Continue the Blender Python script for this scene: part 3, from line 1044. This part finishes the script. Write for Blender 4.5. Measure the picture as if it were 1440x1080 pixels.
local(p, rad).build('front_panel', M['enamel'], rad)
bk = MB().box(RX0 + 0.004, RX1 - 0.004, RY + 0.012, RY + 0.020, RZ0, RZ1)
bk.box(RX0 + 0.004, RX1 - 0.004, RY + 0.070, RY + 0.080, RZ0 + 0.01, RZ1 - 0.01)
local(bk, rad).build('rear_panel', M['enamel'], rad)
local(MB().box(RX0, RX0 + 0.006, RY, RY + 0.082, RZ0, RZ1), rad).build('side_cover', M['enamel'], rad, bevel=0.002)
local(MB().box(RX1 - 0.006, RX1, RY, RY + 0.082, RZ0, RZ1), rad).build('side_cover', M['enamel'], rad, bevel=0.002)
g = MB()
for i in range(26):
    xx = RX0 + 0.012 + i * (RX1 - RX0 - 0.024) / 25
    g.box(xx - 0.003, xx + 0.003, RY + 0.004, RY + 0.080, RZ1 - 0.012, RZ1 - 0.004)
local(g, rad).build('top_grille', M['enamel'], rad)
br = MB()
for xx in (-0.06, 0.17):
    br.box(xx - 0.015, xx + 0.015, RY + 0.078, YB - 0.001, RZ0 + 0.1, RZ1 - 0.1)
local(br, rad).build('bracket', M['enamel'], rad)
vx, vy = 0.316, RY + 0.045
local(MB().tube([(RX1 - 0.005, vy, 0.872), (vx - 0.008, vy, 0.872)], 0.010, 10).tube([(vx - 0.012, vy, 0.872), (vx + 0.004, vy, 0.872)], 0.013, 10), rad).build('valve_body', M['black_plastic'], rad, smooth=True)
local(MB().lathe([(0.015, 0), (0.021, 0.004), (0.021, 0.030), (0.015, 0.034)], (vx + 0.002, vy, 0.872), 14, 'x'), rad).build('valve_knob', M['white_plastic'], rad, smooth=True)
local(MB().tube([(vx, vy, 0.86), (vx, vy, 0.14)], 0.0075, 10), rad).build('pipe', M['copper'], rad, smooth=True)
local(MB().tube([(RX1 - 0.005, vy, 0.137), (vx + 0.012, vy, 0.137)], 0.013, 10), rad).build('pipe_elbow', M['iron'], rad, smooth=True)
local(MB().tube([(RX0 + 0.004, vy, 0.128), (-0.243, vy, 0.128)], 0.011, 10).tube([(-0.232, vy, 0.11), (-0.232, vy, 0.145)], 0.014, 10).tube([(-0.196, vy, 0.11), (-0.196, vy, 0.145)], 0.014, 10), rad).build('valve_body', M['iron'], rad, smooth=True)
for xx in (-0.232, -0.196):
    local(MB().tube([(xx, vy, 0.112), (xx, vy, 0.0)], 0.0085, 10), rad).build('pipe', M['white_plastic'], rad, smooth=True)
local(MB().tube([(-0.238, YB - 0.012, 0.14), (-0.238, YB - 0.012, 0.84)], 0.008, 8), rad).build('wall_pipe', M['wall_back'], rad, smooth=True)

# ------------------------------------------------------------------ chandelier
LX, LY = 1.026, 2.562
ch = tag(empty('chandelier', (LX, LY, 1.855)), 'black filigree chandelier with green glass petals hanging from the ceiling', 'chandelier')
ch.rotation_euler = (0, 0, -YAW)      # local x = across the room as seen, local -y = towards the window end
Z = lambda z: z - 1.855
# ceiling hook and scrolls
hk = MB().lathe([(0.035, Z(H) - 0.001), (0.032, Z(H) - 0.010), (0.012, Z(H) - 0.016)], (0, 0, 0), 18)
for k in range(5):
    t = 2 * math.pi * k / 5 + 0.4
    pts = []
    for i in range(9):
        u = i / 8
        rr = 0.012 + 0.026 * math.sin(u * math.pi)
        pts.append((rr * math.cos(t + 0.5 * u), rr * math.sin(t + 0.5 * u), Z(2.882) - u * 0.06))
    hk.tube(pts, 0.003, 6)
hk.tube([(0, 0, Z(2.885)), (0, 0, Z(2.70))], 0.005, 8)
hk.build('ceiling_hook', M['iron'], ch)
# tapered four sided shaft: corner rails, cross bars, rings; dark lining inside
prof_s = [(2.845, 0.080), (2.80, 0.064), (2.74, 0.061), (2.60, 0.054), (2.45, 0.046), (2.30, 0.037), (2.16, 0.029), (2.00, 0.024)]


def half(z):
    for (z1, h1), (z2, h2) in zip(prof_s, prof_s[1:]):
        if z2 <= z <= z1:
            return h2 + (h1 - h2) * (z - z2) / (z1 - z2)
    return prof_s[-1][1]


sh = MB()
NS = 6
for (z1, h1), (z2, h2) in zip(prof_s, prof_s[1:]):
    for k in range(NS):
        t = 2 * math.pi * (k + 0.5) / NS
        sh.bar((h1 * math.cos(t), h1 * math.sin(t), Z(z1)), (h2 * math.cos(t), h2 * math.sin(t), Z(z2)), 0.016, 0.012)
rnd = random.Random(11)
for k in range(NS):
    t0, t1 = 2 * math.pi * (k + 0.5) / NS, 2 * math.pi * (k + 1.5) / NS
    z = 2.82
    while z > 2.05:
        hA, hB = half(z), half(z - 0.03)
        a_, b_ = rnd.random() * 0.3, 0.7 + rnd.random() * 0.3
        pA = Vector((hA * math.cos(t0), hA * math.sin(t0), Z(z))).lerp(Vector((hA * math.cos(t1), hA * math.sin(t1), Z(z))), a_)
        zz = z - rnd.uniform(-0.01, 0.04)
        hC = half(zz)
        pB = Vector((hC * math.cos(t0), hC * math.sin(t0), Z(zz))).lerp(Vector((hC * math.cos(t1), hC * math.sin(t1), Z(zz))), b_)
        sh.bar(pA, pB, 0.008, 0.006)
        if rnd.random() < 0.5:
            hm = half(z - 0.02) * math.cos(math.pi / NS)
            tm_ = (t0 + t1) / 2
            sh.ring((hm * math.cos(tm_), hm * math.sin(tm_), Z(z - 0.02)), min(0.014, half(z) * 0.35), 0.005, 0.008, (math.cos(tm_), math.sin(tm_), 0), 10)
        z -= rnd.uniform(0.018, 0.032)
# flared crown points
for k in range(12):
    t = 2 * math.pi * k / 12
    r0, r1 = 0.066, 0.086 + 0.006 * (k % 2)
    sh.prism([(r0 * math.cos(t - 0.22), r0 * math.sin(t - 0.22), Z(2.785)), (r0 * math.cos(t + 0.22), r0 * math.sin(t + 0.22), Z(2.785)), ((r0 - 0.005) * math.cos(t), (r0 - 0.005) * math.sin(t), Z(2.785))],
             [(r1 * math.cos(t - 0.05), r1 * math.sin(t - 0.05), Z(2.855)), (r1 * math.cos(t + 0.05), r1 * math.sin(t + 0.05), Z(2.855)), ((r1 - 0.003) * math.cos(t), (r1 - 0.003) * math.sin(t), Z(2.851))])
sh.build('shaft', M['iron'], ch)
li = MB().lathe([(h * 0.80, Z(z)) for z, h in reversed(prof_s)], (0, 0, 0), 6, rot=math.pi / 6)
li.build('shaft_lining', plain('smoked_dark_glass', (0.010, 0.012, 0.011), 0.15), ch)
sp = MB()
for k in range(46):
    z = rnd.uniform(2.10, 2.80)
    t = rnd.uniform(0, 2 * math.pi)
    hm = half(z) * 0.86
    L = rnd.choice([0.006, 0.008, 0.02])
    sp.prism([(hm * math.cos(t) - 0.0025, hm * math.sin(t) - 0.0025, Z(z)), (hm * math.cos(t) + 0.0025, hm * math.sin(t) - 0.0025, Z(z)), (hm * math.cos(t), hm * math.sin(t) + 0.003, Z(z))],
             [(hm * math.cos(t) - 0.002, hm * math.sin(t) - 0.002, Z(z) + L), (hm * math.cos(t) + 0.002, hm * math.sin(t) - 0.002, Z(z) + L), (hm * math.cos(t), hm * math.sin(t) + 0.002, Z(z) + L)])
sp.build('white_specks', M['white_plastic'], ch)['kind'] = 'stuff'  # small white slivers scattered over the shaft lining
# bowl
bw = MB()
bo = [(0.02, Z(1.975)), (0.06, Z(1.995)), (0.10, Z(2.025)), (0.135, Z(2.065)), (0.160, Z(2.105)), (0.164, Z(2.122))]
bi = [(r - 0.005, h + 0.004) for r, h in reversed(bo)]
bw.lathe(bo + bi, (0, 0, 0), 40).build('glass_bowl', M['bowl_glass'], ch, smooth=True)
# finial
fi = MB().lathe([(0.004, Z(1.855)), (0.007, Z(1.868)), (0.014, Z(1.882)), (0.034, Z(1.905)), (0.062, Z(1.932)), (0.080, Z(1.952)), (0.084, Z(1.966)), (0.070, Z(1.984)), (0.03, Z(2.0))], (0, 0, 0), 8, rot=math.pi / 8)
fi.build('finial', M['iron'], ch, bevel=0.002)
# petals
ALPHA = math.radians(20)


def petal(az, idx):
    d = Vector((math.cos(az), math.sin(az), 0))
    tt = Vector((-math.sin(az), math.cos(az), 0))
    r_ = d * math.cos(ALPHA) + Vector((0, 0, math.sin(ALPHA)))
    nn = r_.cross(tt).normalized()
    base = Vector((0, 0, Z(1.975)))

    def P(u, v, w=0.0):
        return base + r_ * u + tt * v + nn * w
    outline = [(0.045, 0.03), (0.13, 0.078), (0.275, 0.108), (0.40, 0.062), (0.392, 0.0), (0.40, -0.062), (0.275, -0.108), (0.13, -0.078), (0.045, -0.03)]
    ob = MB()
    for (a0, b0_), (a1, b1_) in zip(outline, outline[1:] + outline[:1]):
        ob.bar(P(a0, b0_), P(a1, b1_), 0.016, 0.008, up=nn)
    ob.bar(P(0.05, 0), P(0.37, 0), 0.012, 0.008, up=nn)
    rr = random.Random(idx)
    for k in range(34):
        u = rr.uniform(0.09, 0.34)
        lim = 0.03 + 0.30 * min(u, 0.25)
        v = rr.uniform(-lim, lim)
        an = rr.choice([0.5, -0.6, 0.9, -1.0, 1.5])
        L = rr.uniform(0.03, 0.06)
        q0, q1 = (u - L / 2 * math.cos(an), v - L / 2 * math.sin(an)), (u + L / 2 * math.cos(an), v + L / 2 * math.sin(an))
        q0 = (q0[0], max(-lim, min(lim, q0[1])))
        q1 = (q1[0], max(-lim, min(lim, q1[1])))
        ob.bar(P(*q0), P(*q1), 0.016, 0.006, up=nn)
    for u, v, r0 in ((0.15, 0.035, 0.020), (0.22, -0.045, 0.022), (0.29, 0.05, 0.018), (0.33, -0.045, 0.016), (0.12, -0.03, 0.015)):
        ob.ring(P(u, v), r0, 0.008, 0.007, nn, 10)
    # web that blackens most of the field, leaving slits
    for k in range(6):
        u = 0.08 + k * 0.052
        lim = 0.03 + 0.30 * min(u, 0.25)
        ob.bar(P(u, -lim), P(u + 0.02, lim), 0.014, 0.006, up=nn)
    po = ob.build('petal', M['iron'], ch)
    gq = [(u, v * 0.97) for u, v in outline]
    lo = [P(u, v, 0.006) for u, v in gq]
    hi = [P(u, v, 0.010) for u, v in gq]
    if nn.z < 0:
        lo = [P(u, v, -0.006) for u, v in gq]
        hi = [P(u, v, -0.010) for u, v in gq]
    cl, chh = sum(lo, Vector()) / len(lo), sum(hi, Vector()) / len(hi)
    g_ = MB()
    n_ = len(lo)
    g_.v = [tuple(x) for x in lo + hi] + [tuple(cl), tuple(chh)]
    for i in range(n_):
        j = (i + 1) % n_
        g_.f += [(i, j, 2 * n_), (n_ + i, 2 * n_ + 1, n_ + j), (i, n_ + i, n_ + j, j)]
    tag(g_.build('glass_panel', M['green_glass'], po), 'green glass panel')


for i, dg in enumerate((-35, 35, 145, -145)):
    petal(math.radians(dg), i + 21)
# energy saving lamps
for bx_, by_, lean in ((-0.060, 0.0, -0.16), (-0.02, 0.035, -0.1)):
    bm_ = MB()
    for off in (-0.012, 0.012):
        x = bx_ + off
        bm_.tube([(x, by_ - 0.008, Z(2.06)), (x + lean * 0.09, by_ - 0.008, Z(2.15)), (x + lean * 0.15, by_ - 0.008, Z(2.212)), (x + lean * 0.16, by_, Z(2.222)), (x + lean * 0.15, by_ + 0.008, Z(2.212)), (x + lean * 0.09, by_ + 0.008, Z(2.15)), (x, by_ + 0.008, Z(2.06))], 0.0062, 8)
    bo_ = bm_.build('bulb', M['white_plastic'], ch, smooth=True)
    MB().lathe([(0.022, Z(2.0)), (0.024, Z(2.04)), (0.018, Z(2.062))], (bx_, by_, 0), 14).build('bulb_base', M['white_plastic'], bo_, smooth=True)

◆ ◆ ◆ ◆

-- INSTRUCTIONS FOR THE TASK --
Pick out every line with the string "from" and copy it.

-- RIGHT ANSWER --
Continue the Blender Python script for this scene: part 3, from line 1044. This part finishes the script. Write for Blender 4.5. Measure the picture as if it were 1440x1080 pixels.
ch = tag(empty('chandelier', (LX, LY, 1.855)), 'black filigree chandelier with green glass petals hanging from the ceiling', 'chandelier')